Exercise inputs:
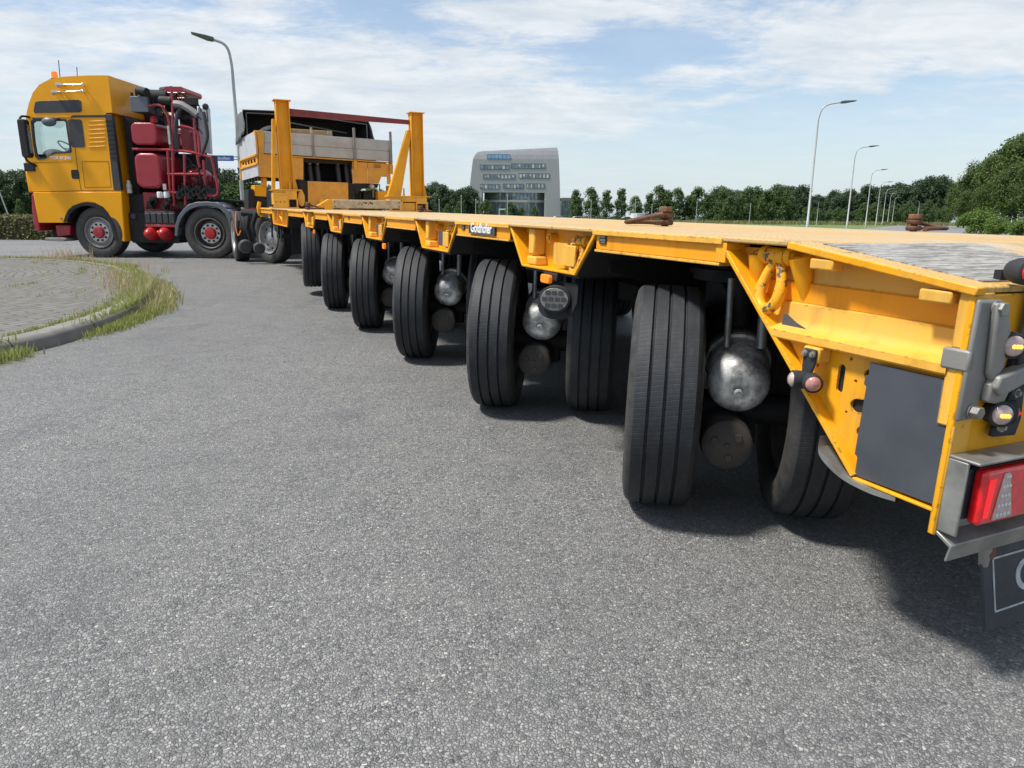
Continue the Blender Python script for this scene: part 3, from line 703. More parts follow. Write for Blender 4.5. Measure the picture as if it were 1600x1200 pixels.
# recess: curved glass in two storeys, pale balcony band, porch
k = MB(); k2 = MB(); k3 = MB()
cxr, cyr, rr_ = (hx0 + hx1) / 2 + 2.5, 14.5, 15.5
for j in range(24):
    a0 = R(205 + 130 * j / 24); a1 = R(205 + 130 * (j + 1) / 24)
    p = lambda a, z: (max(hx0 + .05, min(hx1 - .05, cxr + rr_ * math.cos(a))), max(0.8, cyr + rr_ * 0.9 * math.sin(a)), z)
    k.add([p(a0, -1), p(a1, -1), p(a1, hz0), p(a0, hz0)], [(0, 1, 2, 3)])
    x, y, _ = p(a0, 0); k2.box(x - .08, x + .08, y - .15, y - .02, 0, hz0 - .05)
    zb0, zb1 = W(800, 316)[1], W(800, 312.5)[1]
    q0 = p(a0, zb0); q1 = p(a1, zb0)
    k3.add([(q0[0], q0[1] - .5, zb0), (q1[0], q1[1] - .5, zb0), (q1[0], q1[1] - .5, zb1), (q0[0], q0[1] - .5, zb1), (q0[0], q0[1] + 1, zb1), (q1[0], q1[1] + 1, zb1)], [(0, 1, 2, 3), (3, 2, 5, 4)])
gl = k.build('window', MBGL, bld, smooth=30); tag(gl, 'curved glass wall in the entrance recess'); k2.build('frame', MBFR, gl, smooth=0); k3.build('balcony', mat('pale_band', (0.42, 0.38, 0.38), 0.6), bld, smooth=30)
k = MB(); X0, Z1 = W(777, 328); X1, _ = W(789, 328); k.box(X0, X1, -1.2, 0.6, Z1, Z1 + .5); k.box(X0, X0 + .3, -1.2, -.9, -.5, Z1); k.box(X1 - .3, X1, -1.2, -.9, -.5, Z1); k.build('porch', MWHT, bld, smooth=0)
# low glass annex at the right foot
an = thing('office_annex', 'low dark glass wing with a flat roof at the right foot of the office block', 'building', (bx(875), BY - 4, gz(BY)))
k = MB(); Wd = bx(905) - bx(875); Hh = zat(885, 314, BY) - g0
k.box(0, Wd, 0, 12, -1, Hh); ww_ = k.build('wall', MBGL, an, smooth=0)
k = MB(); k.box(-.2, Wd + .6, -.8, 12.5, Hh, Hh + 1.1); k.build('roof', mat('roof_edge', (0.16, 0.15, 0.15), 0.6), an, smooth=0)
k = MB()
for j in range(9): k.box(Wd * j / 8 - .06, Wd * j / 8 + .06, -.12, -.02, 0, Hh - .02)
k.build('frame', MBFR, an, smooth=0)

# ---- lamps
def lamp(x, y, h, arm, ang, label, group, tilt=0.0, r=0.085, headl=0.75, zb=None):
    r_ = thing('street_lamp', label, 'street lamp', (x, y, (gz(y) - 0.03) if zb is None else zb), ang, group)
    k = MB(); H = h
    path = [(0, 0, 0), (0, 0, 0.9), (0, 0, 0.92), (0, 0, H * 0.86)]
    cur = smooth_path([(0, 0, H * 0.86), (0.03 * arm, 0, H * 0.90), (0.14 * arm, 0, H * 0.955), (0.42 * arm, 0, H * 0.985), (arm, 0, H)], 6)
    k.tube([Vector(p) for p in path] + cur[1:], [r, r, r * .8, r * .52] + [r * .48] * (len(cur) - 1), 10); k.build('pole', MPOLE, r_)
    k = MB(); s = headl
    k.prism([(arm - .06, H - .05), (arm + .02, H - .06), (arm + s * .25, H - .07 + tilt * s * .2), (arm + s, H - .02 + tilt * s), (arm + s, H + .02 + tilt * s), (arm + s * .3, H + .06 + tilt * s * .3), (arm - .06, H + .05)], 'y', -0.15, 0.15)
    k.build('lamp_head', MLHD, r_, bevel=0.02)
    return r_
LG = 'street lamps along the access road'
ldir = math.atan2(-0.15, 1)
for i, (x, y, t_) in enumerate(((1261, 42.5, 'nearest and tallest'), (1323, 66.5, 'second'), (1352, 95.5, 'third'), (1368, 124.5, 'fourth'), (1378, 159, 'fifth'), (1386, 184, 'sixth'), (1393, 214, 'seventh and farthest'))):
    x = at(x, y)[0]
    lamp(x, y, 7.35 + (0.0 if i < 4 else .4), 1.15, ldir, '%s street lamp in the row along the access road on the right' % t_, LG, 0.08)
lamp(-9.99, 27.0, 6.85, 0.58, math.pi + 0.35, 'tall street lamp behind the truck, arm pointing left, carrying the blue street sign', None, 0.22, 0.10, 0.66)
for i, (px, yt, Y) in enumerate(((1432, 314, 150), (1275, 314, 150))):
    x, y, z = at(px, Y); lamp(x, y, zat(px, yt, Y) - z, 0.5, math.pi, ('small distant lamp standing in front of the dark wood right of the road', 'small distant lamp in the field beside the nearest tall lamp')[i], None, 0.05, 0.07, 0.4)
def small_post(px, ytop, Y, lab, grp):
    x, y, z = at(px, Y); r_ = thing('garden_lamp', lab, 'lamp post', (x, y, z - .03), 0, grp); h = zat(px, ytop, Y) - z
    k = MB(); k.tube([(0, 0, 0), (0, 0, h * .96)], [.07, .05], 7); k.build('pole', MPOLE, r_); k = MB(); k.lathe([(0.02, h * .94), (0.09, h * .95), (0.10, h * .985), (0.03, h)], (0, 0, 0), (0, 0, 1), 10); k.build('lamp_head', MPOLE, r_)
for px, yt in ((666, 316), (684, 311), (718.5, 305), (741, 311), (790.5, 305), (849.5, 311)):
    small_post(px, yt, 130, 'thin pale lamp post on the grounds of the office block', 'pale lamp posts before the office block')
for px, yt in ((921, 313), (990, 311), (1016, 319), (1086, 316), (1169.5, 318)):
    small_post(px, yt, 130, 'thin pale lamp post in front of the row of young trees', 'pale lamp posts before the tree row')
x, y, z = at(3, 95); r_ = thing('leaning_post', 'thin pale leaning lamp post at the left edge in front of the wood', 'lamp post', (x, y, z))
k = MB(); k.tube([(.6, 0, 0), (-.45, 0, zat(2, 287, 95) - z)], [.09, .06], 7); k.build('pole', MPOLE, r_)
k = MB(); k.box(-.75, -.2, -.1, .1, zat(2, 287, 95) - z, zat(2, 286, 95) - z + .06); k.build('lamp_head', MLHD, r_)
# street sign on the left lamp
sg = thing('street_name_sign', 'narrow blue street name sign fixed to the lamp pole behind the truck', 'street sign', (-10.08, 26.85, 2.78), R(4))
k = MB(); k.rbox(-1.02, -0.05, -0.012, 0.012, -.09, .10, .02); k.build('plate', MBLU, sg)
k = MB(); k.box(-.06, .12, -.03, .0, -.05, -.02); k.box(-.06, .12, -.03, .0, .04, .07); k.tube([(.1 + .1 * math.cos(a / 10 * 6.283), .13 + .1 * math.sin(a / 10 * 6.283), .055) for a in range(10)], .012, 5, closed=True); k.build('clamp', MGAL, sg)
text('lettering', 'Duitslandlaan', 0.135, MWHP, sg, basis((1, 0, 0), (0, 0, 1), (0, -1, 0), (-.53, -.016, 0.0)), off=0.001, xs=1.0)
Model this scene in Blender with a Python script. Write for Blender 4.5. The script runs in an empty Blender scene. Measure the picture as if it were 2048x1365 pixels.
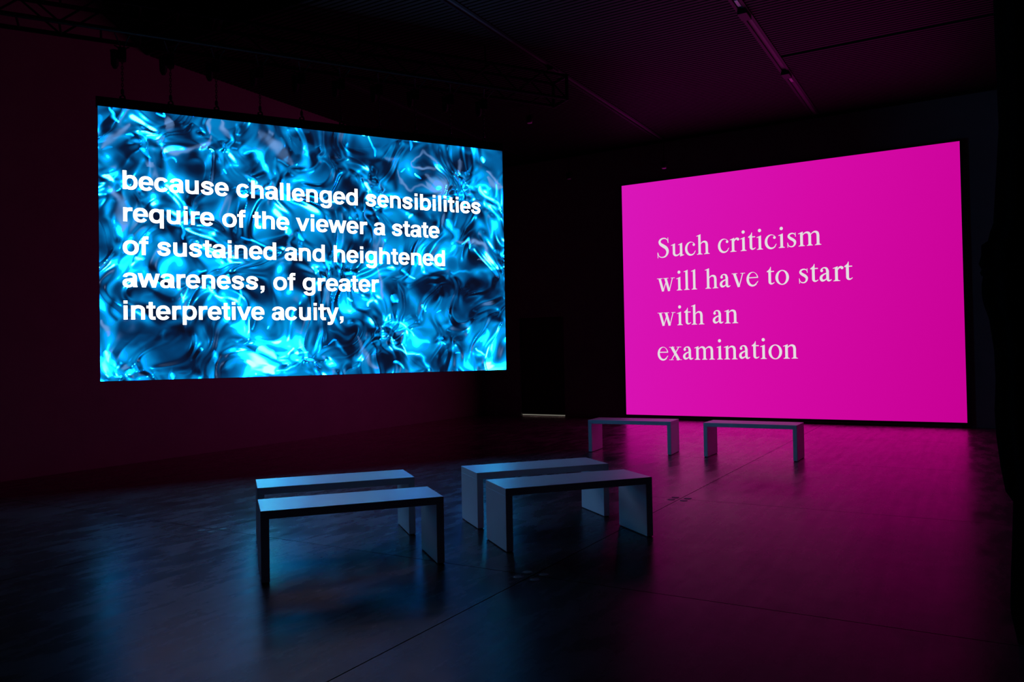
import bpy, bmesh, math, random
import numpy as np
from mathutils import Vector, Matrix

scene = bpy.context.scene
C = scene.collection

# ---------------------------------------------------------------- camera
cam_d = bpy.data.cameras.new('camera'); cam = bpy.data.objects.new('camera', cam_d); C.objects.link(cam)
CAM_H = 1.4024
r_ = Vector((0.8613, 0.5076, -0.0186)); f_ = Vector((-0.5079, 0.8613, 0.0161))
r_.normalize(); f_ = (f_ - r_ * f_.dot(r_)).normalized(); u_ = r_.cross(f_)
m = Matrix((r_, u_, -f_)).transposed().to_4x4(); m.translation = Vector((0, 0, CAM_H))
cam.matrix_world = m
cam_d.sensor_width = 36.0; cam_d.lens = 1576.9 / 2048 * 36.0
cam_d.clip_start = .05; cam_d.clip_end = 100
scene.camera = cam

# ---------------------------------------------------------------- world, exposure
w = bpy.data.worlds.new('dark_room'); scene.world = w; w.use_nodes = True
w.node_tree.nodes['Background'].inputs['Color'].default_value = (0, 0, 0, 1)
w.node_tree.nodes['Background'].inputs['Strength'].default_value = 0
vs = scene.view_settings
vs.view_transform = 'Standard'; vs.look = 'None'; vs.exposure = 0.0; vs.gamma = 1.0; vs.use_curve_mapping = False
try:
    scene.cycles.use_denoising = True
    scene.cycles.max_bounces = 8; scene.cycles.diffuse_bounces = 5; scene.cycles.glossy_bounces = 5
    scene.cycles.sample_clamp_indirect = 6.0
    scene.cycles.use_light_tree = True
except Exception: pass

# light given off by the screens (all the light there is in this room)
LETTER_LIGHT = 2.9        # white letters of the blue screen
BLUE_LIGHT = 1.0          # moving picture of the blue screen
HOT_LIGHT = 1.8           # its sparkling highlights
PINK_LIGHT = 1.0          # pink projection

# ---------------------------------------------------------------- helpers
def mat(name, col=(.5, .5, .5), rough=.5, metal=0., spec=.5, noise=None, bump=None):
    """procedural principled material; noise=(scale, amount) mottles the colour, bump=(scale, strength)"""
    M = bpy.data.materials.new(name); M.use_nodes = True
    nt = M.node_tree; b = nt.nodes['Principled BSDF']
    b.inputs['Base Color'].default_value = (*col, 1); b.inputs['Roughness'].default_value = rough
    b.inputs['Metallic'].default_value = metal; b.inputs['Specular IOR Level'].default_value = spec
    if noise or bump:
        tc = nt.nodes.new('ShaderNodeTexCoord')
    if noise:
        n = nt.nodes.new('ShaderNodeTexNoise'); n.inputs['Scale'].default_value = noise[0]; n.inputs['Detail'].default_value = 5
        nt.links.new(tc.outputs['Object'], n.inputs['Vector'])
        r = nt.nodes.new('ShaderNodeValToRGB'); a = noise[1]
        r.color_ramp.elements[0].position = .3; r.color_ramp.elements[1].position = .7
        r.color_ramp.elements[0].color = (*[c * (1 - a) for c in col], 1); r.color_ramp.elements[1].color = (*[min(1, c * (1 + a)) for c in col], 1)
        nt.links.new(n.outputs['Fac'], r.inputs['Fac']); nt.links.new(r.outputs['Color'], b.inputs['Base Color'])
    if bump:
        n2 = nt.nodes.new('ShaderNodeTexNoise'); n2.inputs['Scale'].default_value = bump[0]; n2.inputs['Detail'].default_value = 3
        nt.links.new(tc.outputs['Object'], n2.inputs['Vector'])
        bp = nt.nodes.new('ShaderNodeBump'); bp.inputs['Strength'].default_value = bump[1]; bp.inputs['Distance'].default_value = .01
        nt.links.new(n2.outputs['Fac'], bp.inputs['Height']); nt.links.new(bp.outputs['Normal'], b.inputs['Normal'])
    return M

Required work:
Look through the entries above and list every line containing "pixels".

Task result:
Continue the Blender Python script for this scene: part 3, from line 703. More parts follow. Write for Blender 4.5. Measure the picture as if it were 1600x1200 pixels.
Model this scene in Blender with a Python script. Write for Blender 4.5. The script runs in an empty Blender scene. Measure the picture as if it were 2048x1365 pixels.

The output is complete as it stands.